--- start INFORMATION SHOWN ---

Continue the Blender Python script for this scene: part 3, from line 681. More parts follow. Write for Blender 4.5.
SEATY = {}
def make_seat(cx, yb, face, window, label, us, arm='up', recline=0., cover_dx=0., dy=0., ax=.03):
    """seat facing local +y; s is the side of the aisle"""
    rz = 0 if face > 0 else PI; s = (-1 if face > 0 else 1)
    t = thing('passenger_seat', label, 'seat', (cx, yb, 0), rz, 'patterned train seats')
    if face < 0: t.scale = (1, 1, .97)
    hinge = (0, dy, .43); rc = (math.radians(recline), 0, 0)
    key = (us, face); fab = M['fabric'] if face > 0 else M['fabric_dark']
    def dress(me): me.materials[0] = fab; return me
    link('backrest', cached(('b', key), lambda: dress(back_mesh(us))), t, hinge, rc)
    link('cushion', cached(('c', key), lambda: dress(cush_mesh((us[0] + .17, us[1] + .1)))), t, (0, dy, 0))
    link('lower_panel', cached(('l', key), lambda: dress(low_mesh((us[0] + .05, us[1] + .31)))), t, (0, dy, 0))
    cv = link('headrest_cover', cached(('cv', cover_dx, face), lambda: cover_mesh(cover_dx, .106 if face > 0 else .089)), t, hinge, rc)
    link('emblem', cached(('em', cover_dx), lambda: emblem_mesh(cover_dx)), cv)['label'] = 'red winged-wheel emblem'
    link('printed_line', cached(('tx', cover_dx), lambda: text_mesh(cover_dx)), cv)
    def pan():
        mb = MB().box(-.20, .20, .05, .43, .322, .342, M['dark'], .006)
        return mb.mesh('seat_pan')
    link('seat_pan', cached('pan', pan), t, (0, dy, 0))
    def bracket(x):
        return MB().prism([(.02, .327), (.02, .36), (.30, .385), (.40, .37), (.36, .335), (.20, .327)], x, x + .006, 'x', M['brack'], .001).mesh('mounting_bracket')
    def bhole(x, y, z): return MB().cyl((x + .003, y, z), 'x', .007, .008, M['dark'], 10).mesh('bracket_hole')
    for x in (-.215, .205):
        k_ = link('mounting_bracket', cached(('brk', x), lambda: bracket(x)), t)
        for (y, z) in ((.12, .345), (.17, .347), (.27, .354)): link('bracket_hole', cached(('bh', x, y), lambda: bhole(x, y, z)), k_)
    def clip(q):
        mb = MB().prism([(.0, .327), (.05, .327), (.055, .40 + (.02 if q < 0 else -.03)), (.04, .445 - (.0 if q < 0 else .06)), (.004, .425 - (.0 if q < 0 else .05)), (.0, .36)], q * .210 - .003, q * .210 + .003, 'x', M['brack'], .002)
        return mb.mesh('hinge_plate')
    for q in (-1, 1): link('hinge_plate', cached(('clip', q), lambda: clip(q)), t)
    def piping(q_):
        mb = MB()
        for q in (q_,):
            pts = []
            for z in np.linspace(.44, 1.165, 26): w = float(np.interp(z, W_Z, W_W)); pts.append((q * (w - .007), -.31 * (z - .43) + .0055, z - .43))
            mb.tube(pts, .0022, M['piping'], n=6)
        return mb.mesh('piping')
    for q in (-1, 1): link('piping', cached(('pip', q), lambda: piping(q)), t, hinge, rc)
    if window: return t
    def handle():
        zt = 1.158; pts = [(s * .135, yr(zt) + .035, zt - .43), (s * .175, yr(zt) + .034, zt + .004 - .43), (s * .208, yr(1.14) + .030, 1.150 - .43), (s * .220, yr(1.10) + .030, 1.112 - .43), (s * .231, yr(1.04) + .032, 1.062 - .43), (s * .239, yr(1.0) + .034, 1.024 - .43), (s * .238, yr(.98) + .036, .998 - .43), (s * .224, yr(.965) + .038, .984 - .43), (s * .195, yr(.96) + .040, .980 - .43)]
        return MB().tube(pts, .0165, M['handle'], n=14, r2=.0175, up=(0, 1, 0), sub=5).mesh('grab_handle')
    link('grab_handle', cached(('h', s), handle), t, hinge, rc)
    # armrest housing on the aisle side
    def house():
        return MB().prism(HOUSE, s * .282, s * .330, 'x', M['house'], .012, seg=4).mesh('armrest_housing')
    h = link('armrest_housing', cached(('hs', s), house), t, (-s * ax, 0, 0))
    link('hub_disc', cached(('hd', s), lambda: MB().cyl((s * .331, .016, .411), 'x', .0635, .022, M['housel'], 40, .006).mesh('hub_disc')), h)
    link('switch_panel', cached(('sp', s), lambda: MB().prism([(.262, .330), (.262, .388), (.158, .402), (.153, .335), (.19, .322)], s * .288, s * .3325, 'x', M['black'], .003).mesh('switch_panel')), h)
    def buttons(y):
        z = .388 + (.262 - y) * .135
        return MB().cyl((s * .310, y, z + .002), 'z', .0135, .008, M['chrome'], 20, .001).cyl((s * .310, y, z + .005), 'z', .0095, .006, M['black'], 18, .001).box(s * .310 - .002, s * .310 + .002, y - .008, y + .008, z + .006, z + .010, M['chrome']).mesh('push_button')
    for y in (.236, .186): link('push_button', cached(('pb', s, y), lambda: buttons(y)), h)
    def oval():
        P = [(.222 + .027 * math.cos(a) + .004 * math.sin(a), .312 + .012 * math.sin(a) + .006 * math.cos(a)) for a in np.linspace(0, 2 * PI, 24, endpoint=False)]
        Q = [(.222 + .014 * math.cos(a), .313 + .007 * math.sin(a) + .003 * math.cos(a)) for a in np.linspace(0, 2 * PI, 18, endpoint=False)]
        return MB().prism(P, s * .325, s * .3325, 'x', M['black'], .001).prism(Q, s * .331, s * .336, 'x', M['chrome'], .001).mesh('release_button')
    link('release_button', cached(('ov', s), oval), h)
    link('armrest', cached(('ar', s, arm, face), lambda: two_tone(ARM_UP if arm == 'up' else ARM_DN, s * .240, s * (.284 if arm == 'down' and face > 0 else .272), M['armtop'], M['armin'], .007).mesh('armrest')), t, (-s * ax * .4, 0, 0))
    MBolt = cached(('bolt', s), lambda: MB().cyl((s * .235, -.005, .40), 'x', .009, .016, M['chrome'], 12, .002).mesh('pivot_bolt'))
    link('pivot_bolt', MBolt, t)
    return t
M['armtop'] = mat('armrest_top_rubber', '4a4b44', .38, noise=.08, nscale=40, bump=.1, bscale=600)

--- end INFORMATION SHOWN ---

**GOAL**.
Please reproduce exactly the lines above, beginning with the first and ending with the line that contains "key = (us, face);", and include nothing outside that range.

**TASK RESULT**.
Continue the Blender Python script for this scene: part 3, from line 681. More parts follow. Write for Blender 4.5.
SEATY = {}
def make_seat(cx, yb, face, window, label, us, arm='up', recline=0., cover_dx=0., dy=0., ax=.03):
    """seat facing local +y; s is the side of the aisle"""
    rz = 0 if face > 0 else PI; s = (-1 if face > 0 else 1)
    t = thing('passenger_seat', label, 'seat', (cx, yb, 0), rz, 'patterned train seats')
    if face < 0: t.scale = (1, 1, .97)
    hinge = (0, dy, .43); rc = (math.radians(recline), 0, 0)
    key = (us, face); fab = M['fabric'] if face > 0 else M['fabric_dark']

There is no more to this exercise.